If this is right, then we can ask about any individual the following question: Would it be a good thing to provide that individual with an audience. This question does not get either an affirmative or a negative answer simply because it is true that the individual in question has a right to speak.
Suppose a woman’s rape crisis group of 30 members meets regularly. Would it be a good thing for them to invite to one of their meetings a man—call him Opidopo—who thinks that women prefer to be raped but are unwilling to admit it? Obviously not. We may correctly hold that Opidopo is entitled to his opinion and that he is entitled to express it publicly on a street corner, for example. But from neither of these two truths does it all follow that it would be a good thing for the rape crisis group to invite Opidopo to one of their meetings.
It would be a good thing to invite him, I suppose, if the women gained some knowledge about why there are men like this Opidopo or if there was reason for the women to believe that they could disabuse Opidopo of his horrendous views. Listening even to one’s enemy can be an extremely learning experience. But it need not; and people can have very good reason to believe that doing so would not be.
This brings me to Iran’s president, Mahmoud Ahmadinejadand his invitation to speak at Columbia University. Needless to say, President Ahmadinejad had no entitlement to speak at Columbia University. Had the University not invited him to speak, he would not in any way have been wronged. Had no university in New York or, for that matter, the entire United States invited President Ahmadinejad to speak, he would not in way have been wronged. In particular, his right to free speech would not have been violated.
So the real question, then, has to be was it a good thing to invite him to Ahmadinejad to speak at Columbia University? It will be remembered that the right to speak does not entail that one is entitled to be given an audience. So the question, then, is: Was it a good thing to give Ahmadinejad an audience at Columbia University?
That free speech is a good thing does not, in and of itself, make it a good thing that Columbia University extended an invitation to him. The example above regarding a woman’s rape crisis group underscores this point. As I noted, we can imagine a scenario where inviting someone like Opidopo (who believes that woman like being raped) to a woman’s rape crisis meeting woman would be a good thing. As I noted, one aim could be to understand men like Opidopo. Another could be to disabuse him of his views. In either case, the good would be for reasons that are quite independent of the truth that free speech is a good thing.

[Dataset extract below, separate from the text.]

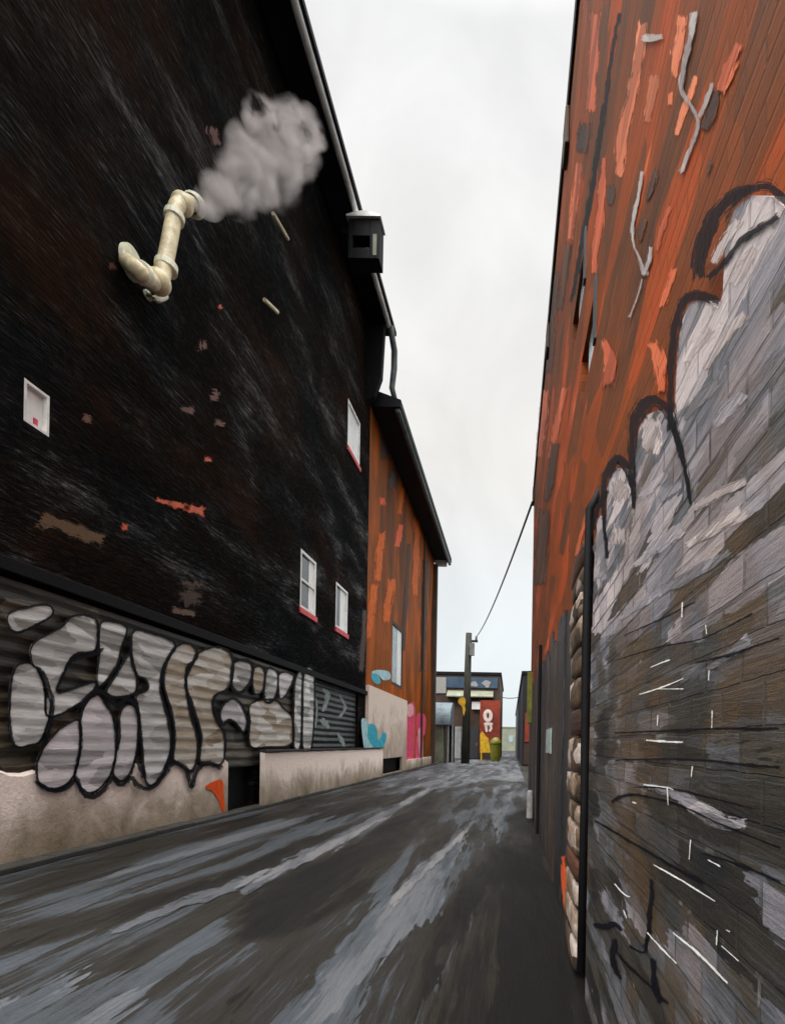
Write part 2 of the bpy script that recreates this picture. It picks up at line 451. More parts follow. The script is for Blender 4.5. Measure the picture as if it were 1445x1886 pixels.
def steam_mat(balls):
    m = bpy.data.materials.new('steam')
    m.use_nodes = True
    t = m.node_tree
    t.nodes.clear()
    def nd(tp, **kw):
        q = t.nodes.new(tp)
        for k_, v_ in kw.items(): setattr(q, k_, v_)
        return q
    o = nd('ShaderNodeOutputMaterial')
    v = nd('ShaderNodeVolumePrincipled')
    g = nd('ShaderNodeTexCoord')
    nw = nd('ShaderNodeTexNoise'); nw.inputs['Scale'].default_value = 1.3; nw.inputs['Detail'].default_value = 2
    t.links.new(g.outputs['Object'], nw.inputs['Vector'])
    wp = nd('ShaderNodeVectorMath', operation='MULTIPLY_ADD')
    t.links.new(nw.outputs['Color'], wp.inputs[0]); wp.inputs[1].default_value = (.5, .5, .5)
    off = nd('ShaderNodeVectorMath', operation='SUBTRACT')
    t.links.new(g.outputs['Object'], off.inputs[0]); off.inputs[1].default_value = (.25, .25, .25)
    t.links.new(off.outputs[0], wp.inputs[2])
    acc = None
    for c, r in balls:
        d = nd('ShaderNodeVectorMath', operation='DISTANCE')
        t.links.new(wp.outputs[0], d.inputs[0]); d.inputs[1].default_value = c
        mrn = nd('ShaderNodeMapRange', interpolation_type='SMOOTHSTEP')
        mrn.inputs['From Min'].default_value = r * 1.15; mrn.inputs['From Max'].default_value = r * .35
        t.links.new(d.outputs['Value'], mrn.inputs['Value'])
        if acc is None: acc = mrn.outputs[0]
        else:
            mx_ = nd('ShaderNodeMath', operation='MAXIMUM')
            t.links.new(acc, mx_.inputs[0]); t.links.new(mrn.outputs[0], mx_.inputs[1]); acc = mx_.outputs[0]
    n = nd('ShaderNodeTexNoise')
    n.inputs['Scale'].default_value = 1.35; n.inputs['Detail'].default_value = 5; n.inputs['Roughness'].default_value = .6; n.inputs['Distortion'].default_value = 1.0
    t.links.new(g.outputs['Object'], n.inputs['Vector'])
    r_ = nd('ShaderNodeMapRange')
    r_.inputs['From Min'].default_value = .43; r_.inputs['From Max'].default_value = .57
    r_.inputs['To Min'].default_value = .02; r_.inputs['To Max'].default_value = 8.0
    t.links.new(n.outputs['Fac'], r_.inputs['Value'])
    ml = nd('ShaderNodeMath', operation='MULTIPLY')
    t.links.new(acc, ml.inputs[0]); t.links.new(r_.outputs[0], ml.inputs[1])
    t.links.new(ml.outputs[0], v.inputs['Density'])
    v.inputs['Color'].default_value = (.992, .88, .845, 1)
    t.links.new(v.outputs[0], o.inputs['Volume'])
    return m


def B(name):
    """The same paint laid on with a dry brush: its edges break up into bristle marks."""
    key = name + '_brushed'
    if key in MT: return MT[key]
    m = MT[name].copy()
    m.name = key
    t = m.node_tree
    bs = next(n_ for n_ in t.nodes if n_.type == 'BSDF_PRINCIPLED')
    o = next(n_ for n_ in t.nodes if n_.type == 'OUTPUT_MATERIAL')
    def M_(op, a, b=0.0):
        nd = t.nodes.new('ShaderNodeMath'); nd.operation = op
        for i_, x in ((0, a), (1, b)):
            if hasattr(x, 'is_linked'): t.links.new(x, nd.inputs[i_])
            else: nd.inputs[i_].default_value = x
        return nd.outputs[0]
    uv = t.nodes.new('ShaderNodeUVMap'); uv.uv_map = 'stroke'
    ue = t.nodes.new('ShaderNodeUVMap'); ue.uv_map = 'ends'
    sx = t.nodes.new('ShaderNodeSeparateXYZ'); t.links.new(uv.outputs[0], sx.inputs[0])
    ex = t.nodes.new('ShaderNodeSeparateXYZ'); t.links.new(ue.outputs[0], ex.inputs[0])
    ge = t.nodes.new('ShaderNodeNewGeometry')
    px = t.nodes.new('ShaderNodeSeparateXYZ'); t.links.new(ge.outputs['Position'], px.inputs[0])
    cb = t.nodes.new('ShaderNodeCombineXYZ')
    t.links.new(M_('MULTIPLY', sx.outputs[0], .30), cb.inputs[0])
    t.links.new(M_('MULTIPLY', sx.outputs[1], 3.6), cb.inputs[1])
    t.links.new(M_('MULTIPLY', px.outputs[1], .8), cb.inputs[2])
    no = t.nodes.new('ShaderNodeTexNoise')
    no.inputs['Scale'].default_value = 1.0; no.inputs['Detail'].default_value = 5; no.inputs['Roughness'].default_value = .7
    t.links.new(cb.outputs[0], no.inputs['Vector'])
    n2 = t.nodes.new('ShaderNodeTexNoise')
    n2.inputs['Scale'].default_value = 14; n2.inputs['Detail'].default_value = 5; n2.inputs['Roughness'].default_value = .75
    t.links.new(ge.outputs['Position'], n2.inputs['Vector'])
    edge = M_('MINIMUM', M_('SUBTRACT', 1.0, M_('ABSOLUTE', sx.outputs[1])), M_('MULTIPLY', ex.outputs[0], .7))
    th = M_('ADD', M_('MULTIPLY', M_('SUBTRACT', no.outputs['Fac'], .36), 2.1), M_('MULTIPLY', M_('SUBTRACT', n2.outputs['Fac'], .5), .9))
    fac = M_('MULTIPLY', M_('SUBTRACT', edge, th), 4.5)
    cl = t.nodes.new('ShaderNodeClamp'); t.links.new(fac, cl.inputs[0]); cl.inputs['Max'].default_value = .93
    tr = t.nodes.new('ShaderNodeBsdfTransparent')
    ms = t.nodes.new('ShaderNodeMixShader')
    t.links.new(cl.outputs[0], ms.inputs[0]); t.links.new(tr.outputs[0], ms.inputs[1]); t.links.new(bs.outputs[0], ms.inputs[2])
    t.links.new(ms.outputs[0], o.inputs['Surface'])
    MT[key] = m
    return m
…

The second consideration shows that the fact that someone is morally bankrupt is compatible with there being good reasons to invite the person to speak to an audience. Notice, though, that in the second example that Opidiopo is invited for just the wicked person that he is, because it is supposed that the women will be able to change him from his wicked ways. There is no pretense that he is an upright man or that listening to him is a good thing in and of itself. Even in the first case, where the women listen to Opidopo in order to learn about men like him, Opidopo is there to serve the noble aims of the women. In either case, Opidopo’s right to free speech is not what entitles him to be at the woman’s rape crisis meeting.
Was inviting President Ahmadinejad to speak at Columbia University a good thing? This is not obvious to me. For one thing, I worry about empowering evil, even symbolically. The man has an absolutely horrible track-record of deep, deep hostile and oppression attitude towards gays; and the women in his society are effectively second class citizens. Many on the left should be troubled mightily by this. Then there is his utterly hostile attitude towards Israel—the country which he thinks should be wiped off the map. Yet, this man can now say that he spoke at Columbia University with all that this implies in terms of prestige. And that is a form of empowerment.
Now, I would have been prepared to set aside this empowerment consideration had there been any good reason to believe that Ahmadinejad would have exhibited even a modicum of integrity—had he taken seriously the questions put to him regarding women and gays and Israel. Ahmadinejad did not; and there was never any reason to believe that he would have done so. The searching introduction of President Ahmadinejad, by Columbia University's president Lee Bollinger, is about as close as we get to an honest exchange with Ahmadinejad.
Nor, finally, is there any reason to believe that the richness or the power of the principle of free speech which we rightly hold so dear was in any way whatsoever underwritten or made more secure or more perfect by Columbia University’s speaking invitation to President Ahmadinejad.
Was inviting President Ahmadinejad to speak at Columbia University a good thing? I have indicated that I do not see that this question plausibly admits of an affirmative answer.
In so many ways, though, the more important point is not whether the question, “Was inviting President Ahmadinejad to speak at Columbia University a good thing?” admits of an affirmative answer or a negative one, but that in either the correct answer, whatever that might be, does not flow from the truth that he has a right to free speech. This is because that right has never ever constituted an entitlement to an audience. The right to speak does not entail the right to be heard by others. If it did, then the right to free speech, far from being a most majestic and ennobling liberty, would constitute a horrendous form of oppression.